Il souhaite donc savoir comment le Gouvernement entend s’assurer de toutes les garanties professionnelles et éthiques concernant ces sociétés privées de sécurité.

Publication au JO : Sénat du 22 février 2018
Question écrite n° 3360  de M. Pierre Charon

Sénateur – 
M. Pierre Charon interroge M. le Ministre d’État, Ministre de l’intérieur sur la question du recrutement de la part des sociétés privée de sécurité.

En effet, dans son dernier rapport public annuel 2018, la Cour des comptes a clairement souligné les difficultés à apporter une régulation qui pourrait assurer à la profession une nécessaire moralisation. En effet, comme l’indique le rapport, « le contrôle de la moralité des demandeurs, qui conduit souvent à délivrer des cartes et autorisations à des individus ayant des antécédents judiciaires à des faits parfois graves, apparaît inadapté pour répondre à l’enjeu de moralisation du secteur » (Cour des comptes, synthèses des observations du rapport public annuel 2018, p. 25).

En effet, il est délicat, voire dangereux, que certains personnels de sécurité soient recrutés, alors qu’ils ont été condamnés pour des faits graves, particulièrement inappropriés aux fonctions exercées. La Cour des comptes a, par ailleurs, émis des recommandations, tenant notamment à la composition et à l’action du Conseil national des activités privées de sécurité (CNAPS). Aussi, il aimerait savoir ce que le Gouvernement entend faire de ces recommandations visant à un recrutement plus conforme aux exigences de moralité et de professionnalisme qui s’imposent dans ce secteur.

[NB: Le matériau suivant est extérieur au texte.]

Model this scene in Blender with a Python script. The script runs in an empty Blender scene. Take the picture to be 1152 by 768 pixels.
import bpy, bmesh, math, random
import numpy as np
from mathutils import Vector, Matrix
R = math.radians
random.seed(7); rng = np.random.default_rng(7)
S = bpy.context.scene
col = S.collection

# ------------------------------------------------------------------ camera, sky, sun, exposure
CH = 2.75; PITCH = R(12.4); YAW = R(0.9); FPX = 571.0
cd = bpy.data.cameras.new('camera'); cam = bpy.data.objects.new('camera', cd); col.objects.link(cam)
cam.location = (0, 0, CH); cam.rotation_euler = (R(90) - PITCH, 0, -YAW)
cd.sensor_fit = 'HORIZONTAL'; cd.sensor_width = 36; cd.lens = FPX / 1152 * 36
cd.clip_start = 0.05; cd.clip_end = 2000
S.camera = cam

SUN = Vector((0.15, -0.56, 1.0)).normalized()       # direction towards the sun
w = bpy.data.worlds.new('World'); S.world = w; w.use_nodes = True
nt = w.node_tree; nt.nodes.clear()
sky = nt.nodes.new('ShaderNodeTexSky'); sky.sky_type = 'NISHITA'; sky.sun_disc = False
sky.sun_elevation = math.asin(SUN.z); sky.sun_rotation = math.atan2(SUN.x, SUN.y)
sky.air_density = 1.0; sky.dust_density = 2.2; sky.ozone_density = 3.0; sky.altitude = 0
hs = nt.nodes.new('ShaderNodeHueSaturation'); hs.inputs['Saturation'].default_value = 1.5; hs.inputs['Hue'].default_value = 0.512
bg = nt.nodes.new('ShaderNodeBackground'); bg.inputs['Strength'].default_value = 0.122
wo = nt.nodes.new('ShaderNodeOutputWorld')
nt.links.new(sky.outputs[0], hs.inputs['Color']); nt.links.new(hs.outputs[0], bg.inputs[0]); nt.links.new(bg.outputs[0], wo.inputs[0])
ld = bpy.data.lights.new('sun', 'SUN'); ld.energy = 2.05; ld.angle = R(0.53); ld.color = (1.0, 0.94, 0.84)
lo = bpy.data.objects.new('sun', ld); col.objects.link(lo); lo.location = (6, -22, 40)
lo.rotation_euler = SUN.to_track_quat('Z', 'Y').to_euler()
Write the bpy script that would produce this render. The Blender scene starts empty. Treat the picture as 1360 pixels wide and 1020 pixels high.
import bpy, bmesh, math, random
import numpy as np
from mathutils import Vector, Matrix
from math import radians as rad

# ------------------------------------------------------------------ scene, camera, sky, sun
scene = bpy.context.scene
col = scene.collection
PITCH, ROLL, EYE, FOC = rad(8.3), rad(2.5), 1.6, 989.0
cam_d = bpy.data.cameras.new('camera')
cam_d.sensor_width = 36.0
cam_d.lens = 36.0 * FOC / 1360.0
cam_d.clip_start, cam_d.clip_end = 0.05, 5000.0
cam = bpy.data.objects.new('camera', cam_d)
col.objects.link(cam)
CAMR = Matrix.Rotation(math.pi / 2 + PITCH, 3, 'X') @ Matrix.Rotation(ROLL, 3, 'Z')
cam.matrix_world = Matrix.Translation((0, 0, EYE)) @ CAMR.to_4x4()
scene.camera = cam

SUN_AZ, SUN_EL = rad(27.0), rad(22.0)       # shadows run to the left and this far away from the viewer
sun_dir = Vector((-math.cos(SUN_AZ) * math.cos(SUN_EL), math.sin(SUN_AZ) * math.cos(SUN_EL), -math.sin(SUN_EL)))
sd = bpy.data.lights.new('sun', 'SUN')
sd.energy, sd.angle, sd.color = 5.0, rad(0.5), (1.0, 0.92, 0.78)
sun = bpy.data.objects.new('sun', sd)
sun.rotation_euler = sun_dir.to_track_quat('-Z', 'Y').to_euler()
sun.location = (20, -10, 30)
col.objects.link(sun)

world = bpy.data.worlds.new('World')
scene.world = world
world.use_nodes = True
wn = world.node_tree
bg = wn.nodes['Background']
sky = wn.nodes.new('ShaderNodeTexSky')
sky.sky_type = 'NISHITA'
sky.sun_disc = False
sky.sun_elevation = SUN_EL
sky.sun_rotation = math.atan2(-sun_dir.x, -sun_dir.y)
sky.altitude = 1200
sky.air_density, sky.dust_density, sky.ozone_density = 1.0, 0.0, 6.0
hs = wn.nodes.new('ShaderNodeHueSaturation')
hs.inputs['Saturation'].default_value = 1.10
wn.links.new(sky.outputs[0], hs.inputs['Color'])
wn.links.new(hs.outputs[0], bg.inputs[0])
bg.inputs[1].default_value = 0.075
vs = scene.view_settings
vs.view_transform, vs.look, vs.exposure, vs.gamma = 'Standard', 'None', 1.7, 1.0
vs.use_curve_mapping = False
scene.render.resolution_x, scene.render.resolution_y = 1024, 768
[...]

Publication au JO : Sénat du 22 février 2018
Sénat
Question écrite n° 3298  de Mme Sophie Taillé-Polian

Sénatrice –
 Mme Sophie Taillé-Polian attire l’attention de M. le Ministre d’État, Ministre de l’intérieur, autour de l’application des injonctions du rapport annuel de la Cour des Comptes publié le 7 février 2018 concernant le secteur de la sécurité privée.

La Cour des Comptes critique le fait que la privatisation de ce secteur aux mains du conseil national des activités privées de sécurité (CNAPS) puisse s’opérer dans un cadre presque dénué de régulation. L’État délègue de façon toujours plus importante des missions qui devraient être siennes, et ceci à des acteurs dont le CNAPS ne vérifie pas la fiabilité de manière assidue.

Les annonces de suppressions de postes dans la fonction publique faites par le Gouvernement mettent en exergue la volonté de ce dernier d’appliquer les techniques de nouvelle gestion publique. Pour autant, ces suppressions de postes ne devraient pas concerner une des exigences régaliennes de l’État. Absence de garantie de l’équité de traitement, problèmes de qualification du personnel employé par les sociétés privées, cette marchandisation à grande échelle du service public risque bel et bien de conduire à son démantèlement.

Tel est le mouvement mis en lumière lors des cinquièmes assises de la sécurité privée le 5 janvier 2018.
Eu égard au rapport annuel de la Cour des comptes et à ses conclusions, elle lui demande s’il compte mener la réflexion à laquelle appellent les magistrats, et donner suite aux observations de la Cour des comptes.

Publication au JO : Sénat du 15 février 2018.

Publié le 2 mars 2018 par Thibault du Manoir de Juaye, avocat à la Cour, spécialisé en intelligence économique et en droit de la sécurité privée.